The Xie group is long engaged in using highly efficient asymmetric hydrogenations in the catalytic asymmetric synthesis of natural products. In their synthesis of (-)-goniomitine, they envisioned to control the absolute stereochemistry via asymmetric hydrogenation of 5a. The all-carbon quaternary center on the cyclopentane system could then be stereoselectively installed via alkylation. A Johnson-Claisen rearrangement was envisaged for the introduction of the side chain of the tryptophol. The tetracyclic structure could then be accessed by applying Zhu’s iORC strategy (Angew. Chem., Int. Ed. 2013, 52, 3272; J. Am. Chem. Soc. 2014, 136, 15102).
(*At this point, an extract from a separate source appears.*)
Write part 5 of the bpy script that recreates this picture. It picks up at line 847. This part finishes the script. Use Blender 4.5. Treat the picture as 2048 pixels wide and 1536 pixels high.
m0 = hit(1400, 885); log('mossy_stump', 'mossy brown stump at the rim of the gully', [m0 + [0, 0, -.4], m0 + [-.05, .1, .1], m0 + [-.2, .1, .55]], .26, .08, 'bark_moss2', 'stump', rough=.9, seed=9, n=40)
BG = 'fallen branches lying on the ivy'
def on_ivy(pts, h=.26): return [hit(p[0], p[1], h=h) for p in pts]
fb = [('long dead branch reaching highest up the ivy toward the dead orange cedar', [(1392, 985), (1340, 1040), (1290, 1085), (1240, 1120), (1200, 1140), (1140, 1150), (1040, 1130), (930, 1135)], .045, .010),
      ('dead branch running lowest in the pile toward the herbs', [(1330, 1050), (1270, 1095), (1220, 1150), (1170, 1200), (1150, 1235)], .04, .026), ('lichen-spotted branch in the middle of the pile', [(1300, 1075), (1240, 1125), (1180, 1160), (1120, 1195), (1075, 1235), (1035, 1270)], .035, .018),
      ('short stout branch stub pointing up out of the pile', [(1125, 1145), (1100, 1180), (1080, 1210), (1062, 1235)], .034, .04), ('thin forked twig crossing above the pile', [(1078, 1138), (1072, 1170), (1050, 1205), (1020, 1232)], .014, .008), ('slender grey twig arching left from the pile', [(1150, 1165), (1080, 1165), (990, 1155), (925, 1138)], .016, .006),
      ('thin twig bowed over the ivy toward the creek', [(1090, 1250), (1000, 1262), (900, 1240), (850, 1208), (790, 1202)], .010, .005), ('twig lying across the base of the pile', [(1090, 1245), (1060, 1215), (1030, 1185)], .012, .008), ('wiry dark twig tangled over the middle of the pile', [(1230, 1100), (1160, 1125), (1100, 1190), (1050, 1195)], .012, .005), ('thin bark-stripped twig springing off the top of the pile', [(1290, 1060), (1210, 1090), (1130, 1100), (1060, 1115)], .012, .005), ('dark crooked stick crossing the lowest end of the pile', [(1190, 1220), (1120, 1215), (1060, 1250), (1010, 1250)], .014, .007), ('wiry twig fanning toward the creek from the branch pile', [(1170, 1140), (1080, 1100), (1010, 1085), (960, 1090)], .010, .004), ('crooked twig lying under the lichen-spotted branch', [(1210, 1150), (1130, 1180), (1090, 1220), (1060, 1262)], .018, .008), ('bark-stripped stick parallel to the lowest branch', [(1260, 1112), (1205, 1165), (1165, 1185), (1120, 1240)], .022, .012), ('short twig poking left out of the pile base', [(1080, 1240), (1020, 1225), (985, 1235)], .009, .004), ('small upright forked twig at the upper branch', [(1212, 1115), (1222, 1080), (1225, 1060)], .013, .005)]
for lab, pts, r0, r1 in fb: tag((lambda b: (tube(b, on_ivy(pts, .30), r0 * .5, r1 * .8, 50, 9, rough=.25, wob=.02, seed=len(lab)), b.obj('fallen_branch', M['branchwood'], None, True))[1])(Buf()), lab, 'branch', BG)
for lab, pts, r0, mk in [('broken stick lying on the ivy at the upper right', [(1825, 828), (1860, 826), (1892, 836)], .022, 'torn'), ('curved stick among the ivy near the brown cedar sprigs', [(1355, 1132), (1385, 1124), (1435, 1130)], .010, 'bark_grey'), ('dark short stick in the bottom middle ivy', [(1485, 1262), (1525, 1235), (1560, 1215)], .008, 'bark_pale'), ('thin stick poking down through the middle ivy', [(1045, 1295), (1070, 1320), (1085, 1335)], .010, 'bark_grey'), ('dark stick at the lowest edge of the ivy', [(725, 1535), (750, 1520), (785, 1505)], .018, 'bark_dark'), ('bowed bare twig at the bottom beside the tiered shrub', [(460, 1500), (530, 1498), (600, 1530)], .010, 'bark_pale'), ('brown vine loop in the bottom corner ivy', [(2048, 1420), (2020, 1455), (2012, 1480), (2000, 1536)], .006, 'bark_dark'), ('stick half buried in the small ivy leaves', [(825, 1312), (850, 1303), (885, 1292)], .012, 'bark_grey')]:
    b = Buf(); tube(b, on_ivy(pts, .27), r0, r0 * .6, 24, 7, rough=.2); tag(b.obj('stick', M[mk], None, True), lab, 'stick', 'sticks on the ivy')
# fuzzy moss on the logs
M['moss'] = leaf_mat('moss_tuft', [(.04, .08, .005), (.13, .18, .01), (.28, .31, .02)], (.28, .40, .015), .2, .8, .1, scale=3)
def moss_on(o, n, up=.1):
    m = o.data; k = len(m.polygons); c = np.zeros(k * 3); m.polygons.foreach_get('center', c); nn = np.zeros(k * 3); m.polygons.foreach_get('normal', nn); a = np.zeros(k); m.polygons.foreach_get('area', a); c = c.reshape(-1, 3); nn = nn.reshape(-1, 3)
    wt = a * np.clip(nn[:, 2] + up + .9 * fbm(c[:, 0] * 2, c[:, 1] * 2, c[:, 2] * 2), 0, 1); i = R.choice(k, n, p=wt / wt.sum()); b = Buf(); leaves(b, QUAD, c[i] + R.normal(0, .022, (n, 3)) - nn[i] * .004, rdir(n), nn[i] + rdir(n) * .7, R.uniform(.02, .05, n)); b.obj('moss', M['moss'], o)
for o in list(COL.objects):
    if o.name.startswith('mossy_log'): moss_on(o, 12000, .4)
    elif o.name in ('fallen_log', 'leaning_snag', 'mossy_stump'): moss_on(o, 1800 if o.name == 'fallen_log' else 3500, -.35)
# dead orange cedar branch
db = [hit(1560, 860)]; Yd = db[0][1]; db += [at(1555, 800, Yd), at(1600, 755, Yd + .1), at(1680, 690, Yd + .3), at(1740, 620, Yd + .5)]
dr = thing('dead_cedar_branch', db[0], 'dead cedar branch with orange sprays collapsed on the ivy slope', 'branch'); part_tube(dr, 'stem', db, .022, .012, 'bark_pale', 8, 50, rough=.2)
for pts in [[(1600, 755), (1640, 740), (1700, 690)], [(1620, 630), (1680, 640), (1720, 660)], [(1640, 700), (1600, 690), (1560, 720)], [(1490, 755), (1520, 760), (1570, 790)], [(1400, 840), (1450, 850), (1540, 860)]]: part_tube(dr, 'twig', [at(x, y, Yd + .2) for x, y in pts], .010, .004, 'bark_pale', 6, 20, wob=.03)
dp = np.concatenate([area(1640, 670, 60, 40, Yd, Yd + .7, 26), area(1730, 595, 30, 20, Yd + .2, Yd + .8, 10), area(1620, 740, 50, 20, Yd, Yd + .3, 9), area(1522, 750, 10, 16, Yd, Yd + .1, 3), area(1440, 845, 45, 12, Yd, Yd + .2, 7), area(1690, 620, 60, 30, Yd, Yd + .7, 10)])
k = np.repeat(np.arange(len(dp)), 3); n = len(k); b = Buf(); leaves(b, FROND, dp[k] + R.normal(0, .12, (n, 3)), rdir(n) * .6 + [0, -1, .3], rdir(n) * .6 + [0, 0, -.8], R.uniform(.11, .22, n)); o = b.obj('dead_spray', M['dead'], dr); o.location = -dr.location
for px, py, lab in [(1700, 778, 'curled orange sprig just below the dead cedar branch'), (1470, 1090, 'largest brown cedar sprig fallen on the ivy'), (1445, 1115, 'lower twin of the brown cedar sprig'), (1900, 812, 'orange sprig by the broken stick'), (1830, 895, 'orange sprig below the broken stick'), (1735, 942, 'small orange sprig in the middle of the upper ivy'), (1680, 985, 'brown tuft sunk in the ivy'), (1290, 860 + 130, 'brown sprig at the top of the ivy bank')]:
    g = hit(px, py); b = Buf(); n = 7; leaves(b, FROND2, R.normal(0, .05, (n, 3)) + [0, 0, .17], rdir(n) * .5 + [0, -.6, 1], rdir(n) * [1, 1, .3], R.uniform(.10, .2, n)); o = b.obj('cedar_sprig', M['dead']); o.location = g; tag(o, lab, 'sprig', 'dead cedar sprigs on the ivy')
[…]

      During their studies on the hydrogenation, they discovered the spiro iridium catalyst Ir-SpiroPAP ((S)-10b) gave optimal catalytic activity and enantioselectivity. Gram scale preparation of enantioenriched 6a took only 0.01 mol% catalyst loading. The subsequent alkylation reaction for the construction of the all-carbon quaternary center could be conducted on gram scale with 80% yield. They then cleverly used a Johnson-Claisen rearrangement for the synthesis of 8a. A 6-step protocol including introduction of the aryl amino group via palladium coupling chemistry forged key intermediate 9. 9 then underwent oxidative cleavage/deprotection of amino and hydroxyl groups/cyclization cascade, leading to (-)-goniomitine in a one-pot procedure.    The whole synthetic sequence was concise and efficient; each step could be conducted on gram-scale. The synthesis of (-)-goniomitine took 11 steps with 27% overall yield. Based on this strategy, they also succeeded in the syntheses of pentacyclic Aspidosperma alkaloids (+)-1, 2-drhydroaspidospermidine (2), (+)-aspidospermidine (3) and (+)-vincadifformine (4).

 

 

    This work was published on Angew. Chem. Int. Ed., the first author of the article was Huaiyu Bin（DOI: 10.1002/ange.201812822）